At the end of the lecture the Archbishop referred to a suggestion by a Jewish jurist that there might be room for 'overlapping jurisdictions' in which "individuals might choose in certain limited areas whether to seek justice under one system or another". This is what currently happens both within the Jewish arrangements and increasingly in current alternative dispute resolution and mediation practice.

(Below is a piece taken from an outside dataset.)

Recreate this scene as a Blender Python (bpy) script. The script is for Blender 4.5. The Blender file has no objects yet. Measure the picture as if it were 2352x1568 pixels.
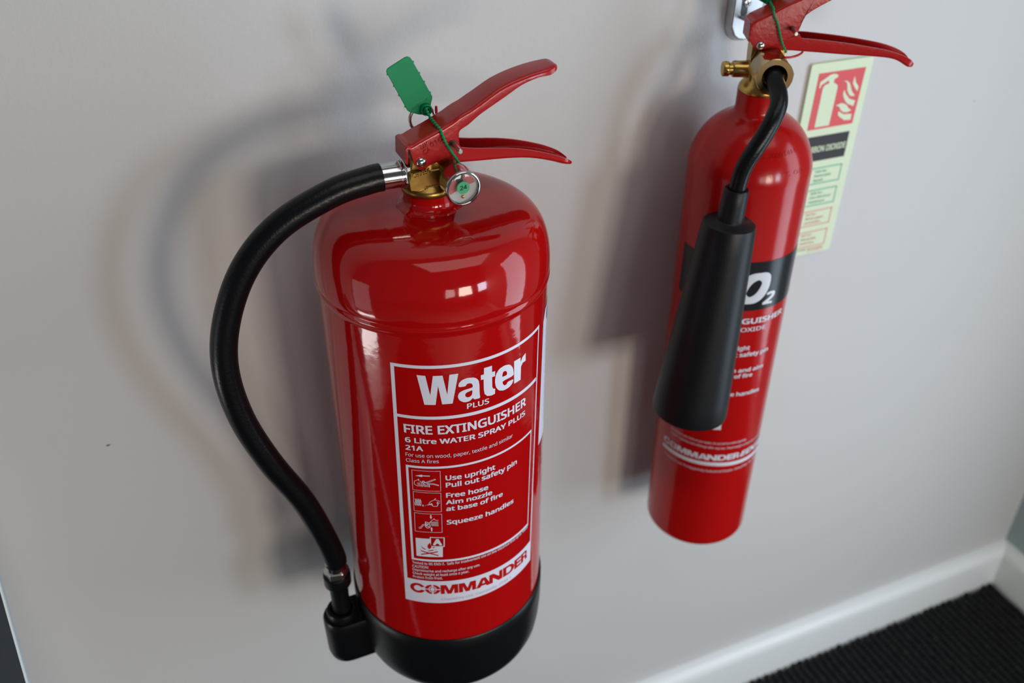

He concludes his lecture with the comment:

"if we are to think intelligently about the relations between Islam and British law, we need a fair amount of 'deconstruction' of crude oppositions and mythologies, whether of the nature of sharia or the nature of the Enlightenment"

 

The lecture, which was given before an audience of about 1000 people and which was chaired by the Lord Chief Justice, was the first in a series of six lectures and discussions which are being given by senior Muslim and other lawyers and theologians at the Temple Church on the general theme of 'Islam in English Law'.